Her mahallede bir milyoner!

Tek Parti idaresi zenginlerden, şahsi servet sahiplerinden hoşlanmazdı. Kendisine bağlı birkaç zengin için imkanları sonuna kadar açar, halkın halini umursamazdı. Zira servet bir güçtü. Ne yapacağı belli olmazdı.

Adnan Menderes, “Her mahallede bir milyoner meydana getireceğiz” demişti. Sözünü de az çok tuttu. Karşılığını hayatıyla ödedi. İnsanlar servet ve medeniyeti onun zamanında gördü, yaşadı.

İki cihan harbi, bütün ananeleri tarihe gömdü. Yerine servet esasına dayanan gücü hâkim kıldı. O zamandan beri dünya global sermayenin direktifleriyle idare edilmekte; politika, diplomasi, ekonomi, sosyal hayat, hatta dinler bile global sermayenin arzularına göre dizayn edilmektedir.
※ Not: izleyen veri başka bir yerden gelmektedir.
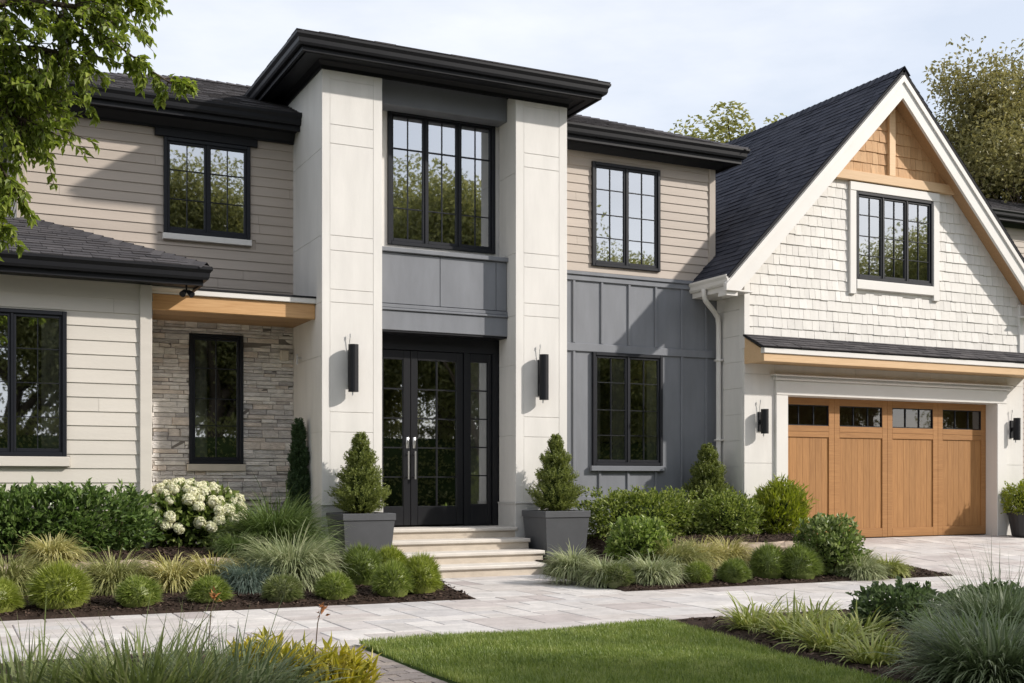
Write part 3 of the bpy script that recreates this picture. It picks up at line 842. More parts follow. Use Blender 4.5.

Global sermayenin en büyük düşmanı, para transferine tesir eden ananelerdir. Monarşi, din, cemaat, aile gibi ferdin tercihlerine tesir eden müesseselerle mücadele ederek ferdiyetçiliği destekler. Sonra ferdi istediği cihete yönlendirerek kazanacağı parasına bakar. Globaller için dindarlık veya din düşmanlığı, milliyetçilik, Siyonizm, dinler arası diyalog, laiklik, feminizm, LGBT, hep sermayenin kolayca kazanması için kullanılan gayri samimi birer argümandır.